[BEGIN Supplied information]
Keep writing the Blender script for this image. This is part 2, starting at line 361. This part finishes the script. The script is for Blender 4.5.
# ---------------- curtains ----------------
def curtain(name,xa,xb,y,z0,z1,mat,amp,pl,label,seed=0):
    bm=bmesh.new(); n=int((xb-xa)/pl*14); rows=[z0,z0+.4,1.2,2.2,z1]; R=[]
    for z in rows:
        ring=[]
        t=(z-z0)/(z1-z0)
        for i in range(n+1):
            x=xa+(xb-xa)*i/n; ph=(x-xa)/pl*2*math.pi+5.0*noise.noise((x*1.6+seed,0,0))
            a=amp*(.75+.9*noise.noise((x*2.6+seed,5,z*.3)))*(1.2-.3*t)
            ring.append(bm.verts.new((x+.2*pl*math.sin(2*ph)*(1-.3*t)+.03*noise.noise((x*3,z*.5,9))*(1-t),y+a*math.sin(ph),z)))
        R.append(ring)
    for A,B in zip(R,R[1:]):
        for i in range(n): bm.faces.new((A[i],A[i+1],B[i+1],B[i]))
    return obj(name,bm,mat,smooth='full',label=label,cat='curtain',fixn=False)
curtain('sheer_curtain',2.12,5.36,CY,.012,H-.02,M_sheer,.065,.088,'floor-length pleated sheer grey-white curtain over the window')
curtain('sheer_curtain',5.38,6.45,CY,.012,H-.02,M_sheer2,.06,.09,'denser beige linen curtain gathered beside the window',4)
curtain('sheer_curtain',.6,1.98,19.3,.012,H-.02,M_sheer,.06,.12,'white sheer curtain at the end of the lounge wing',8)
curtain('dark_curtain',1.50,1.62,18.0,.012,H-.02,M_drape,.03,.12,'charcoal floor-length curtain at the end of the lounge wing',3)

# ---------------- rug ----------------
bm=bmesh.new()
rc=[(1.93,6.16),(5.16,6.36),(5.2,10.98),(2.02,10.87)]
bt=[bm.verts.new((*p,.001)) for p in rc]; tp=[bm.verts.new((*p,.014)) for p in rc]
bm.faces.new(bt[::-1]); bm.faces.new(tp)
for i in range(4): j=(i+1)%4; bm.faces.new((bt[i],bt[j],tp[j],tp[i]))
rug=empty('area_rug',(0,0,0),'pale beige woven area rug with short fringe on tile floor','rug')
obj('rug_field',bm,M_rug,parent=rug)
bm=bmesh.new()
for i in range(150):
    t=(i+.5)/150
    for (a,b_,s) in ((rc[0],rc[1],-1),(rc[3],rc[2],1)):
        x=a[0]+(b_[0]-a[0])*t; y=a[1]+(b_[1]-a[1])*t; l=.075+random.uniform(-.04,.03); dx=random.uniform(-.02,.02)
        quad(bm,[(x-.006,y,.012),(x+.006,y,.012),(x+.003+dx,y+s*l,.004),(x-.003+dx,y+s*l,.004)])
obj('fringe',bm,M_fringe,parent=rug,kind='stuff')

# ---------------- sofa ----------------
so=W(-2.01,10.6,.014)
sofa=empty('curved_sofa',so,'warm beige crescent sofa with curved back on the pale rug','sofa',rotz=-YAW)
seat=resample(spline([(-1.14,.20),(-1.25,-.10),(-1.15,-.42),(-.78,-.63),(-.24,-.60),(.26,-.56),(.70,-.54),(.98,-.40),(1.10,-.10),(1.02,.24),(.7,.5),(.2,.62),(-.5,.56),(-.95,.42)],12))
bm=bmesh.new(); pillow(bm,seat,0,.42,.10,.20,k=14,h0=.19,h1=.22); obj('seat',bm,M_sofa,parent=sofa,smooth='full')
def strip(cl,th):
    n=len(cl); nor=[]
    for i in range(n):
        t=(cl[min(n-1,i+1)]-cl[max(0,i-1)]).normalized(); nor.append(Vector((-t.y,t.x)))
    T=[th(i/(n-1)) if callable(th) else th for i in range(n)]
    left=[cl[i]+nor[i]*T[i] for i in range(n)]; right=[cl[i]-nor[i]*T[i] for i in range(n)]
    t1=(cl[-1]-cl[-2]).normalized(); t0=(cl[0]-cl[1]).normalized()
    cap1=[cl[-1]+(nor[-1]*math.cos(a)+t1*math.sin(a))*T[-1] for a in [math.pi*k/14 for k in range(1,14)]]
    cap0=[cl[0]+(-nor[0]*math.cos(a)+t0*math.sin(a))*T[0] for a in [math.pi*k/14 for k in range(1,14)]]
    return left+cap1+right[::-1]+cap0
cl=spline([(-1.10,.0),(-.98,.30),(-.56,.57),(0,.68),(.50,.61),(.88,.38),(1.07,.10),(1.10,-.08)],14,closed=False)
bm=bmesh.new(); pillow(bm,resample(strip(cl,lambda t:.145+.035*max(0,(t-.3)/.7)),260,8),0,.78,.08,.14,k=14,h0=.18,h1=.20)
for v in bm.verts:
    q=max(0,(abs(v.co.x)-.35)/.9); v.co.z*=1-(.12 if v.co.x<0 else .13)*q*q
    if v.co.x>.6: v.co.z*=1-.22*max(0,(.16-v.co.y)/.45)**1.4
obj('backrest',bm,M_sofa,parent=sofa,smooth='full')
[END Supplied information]
## Instructions for the task
Reproduce the material exactly, with every line intact.

## Result of the task
Keep writing the Blender script for this image. This is part 2, starting at line 361. This part finishes the script. The script is for Blender 4.5.
# ---------------- curtains ----------------
def curtain(name,xa,xb,y,z0,z1,mat,amp,pl,label,seed=0):
    bm=bmesh.new(); n=int((xb-xa)/pl*14); rows=[z0,z0+.4,1.2,2.2,z1]; R=[]
    for z in rows:
        ring=[]
        t=(z-z0)/(z1-z0)
        for i in range(n+1):
            x=xa+(xb-xa)*i/n; ph=(x-xa)/pl*2*math.pi+5.0*noise.noise((x*1.6+seed,0,0))
            a=amp*(.75+.9*noise.noise((x*2.6+seed,5,z*.3)))*(1.2-.3*t)
            ring.append(bm.verts.new((x+.2*pl*math.sin(2*ph)*(1-.3*t)+.03*noise.noise((x*3,z*.5,9))*(1-t),y+a*math.sin(ph),z)))
        R.append(ring)
    for A,B in zip(R,R[1:]):
        for i in range(n): bm.faces.new((A[i],A[i+1],B[i+1],B[i]))
    return obj(name,bm,mat,smooth='full',label=label,cat='curtain',fixn=False)
curtain('sheer_curtain',2.12,5.36,CY,.012,H-.02,M_sheer,.065,.088,'floor-length pleated sheer grey-white curtain over the window')
curtain('sheer_curtain',5.38,6.45,CY,.012,H-.02,M_sheer2,.06,.09,'denser beige linen curtain gathered beside the window',4)
curtain('sheer_curtain',.6,1.98,19.3,.012,H-.02,M_sheer,.06,.12,'white sheer curtain at the end of the lounge wing',8)
curtain('dark_curtain',1.50,1.62,18.0,.012,H-.02,M_drape,.03,.12,'charcoal floor-length curtain at the end of the lounge wing',3)

# ---------------- rug ----------------
bm=bmesh.new()
rc=[(1.93,6.16),(5.16,6.36),(5.2,10.98),(2.02,10.87)]
bt=[bm.verts.new((*p,.001)) for p in rc]; tp=[bm.verts.new((*p,.014)) for p in rc]
bm.faces.new(bt[::-1]); bm.faces.new(tp)
for i in range(4): j=(i+1)%4; bm.faces.new((bt[i],bt[j],tp[j],tp[i]))
rug=empty('area_rug',(0,0,0),'pale beige woven area rug with short fringe on tile floor','rug')
obj('rug_field',bm,M_rug,parent=rug)
bm=bmesh.new()
for i in range(150):
    t=(i+.5)/150
    for (a,b_,s) in ((rc[0],rc[1],-1),(rc[3],rc[2],1)):
        x=a[0]+(b_[0]-a[0])*t; y=a[1]+(b_[1]-a[1])*t; l=.075+random.uniform(-.04,.03); dx=random.uniform(-.02,.02)
        quad(bm,[(x-.006,y,.012),(x+.006,y,.012),(x+.003+dx,y+s*l,.004),(x-.003+dx,y+s*l,.004)])
obj('fringe',bm,M_fringe,parent=rug,kind='stuff')

# ---------------- sofa ----------------
so=W(-2.01,10.6,.014)
sofa=empty('curved_sofa',so,'warm beige crescent sofa with curved back on the pale rug','sofa',rotz=-YAW)
seat=resample(spline([(-1.14,.20),(-1.25,-.10),(-1.15,-.42),(-.78,-.63),(-.24,-.60),(.26,-.56),(.70,-.54),(.98,-.40),(1.10,-.10),(1.02,.24),(.7,.5),(.2,.62),(-.5,.56),(-.95,.42)],12))
bm=bmesh.new(); pillow(bm,seat,0,.42,.10,.20,k=14,h0=.19,h1=.22); obj('seat',bm,M_sofa,parent=sofa,smooth='full')
def strip(cl,th):
    n=len(cl); nor=[]
    for i in range(n):
        t=(cl[min(n-1,i+1)]-cl[max(0,i-1)]).normalized(); nor.append(Vector((-t.y,t.x)))
    T=[th(i/(n-1)) if callable(th) else th for i in range(n)]
    left=[cl[i]+nor[i]*T[i] for i in range(n)]; right=[cl[i]-nor[i]*T[i] for i in range(n)]
    t1=(cl[-1]-cl[-2]).normalized(); t0=(cl[0]-cl[1]).normalized()
    cap1=[cl[-1]+(nor[-1]*math.cos(a)+t1*math.sin(a))*T[-1] for a in [math.pi*k/14 for k in range(1,14)]]
    cap0=[cl[0]+(-nor[0]*math.cos(a)+t0*math.sin(a))*T[0] for a in [math.pi*k/14 for k in range(1,14)]]
    return left+cap1+right[::-1]+cap0
cl=spline([(-1.10,.0),(-.98,.30),(-.56,.57),(0,.68),(.50,.61),(.88,.38),(1.07,.10),(1.10,-.08)],14,closed=False)
bm=bmesh.new(); pillow(bm,resample(strip(cl,lambda t:.145+.035*max(0,(t-.3)/.7)),260,8),0,.78,.08,.14,k=14,h0=.18,h1=.20)
for v in bm.verts:
    q=max(0,(abs(v.co.x)-.35)/.9); v.co.z*=1-(.12 if v.co.x<0 else .13)*q*q
    if v.co.x>.6: v.co.z*=1-.22*max(0,(.16-v.co.y)/.45)**1.4
obj('backrest',bm,M_sofa,parent=sofa,smooth='full')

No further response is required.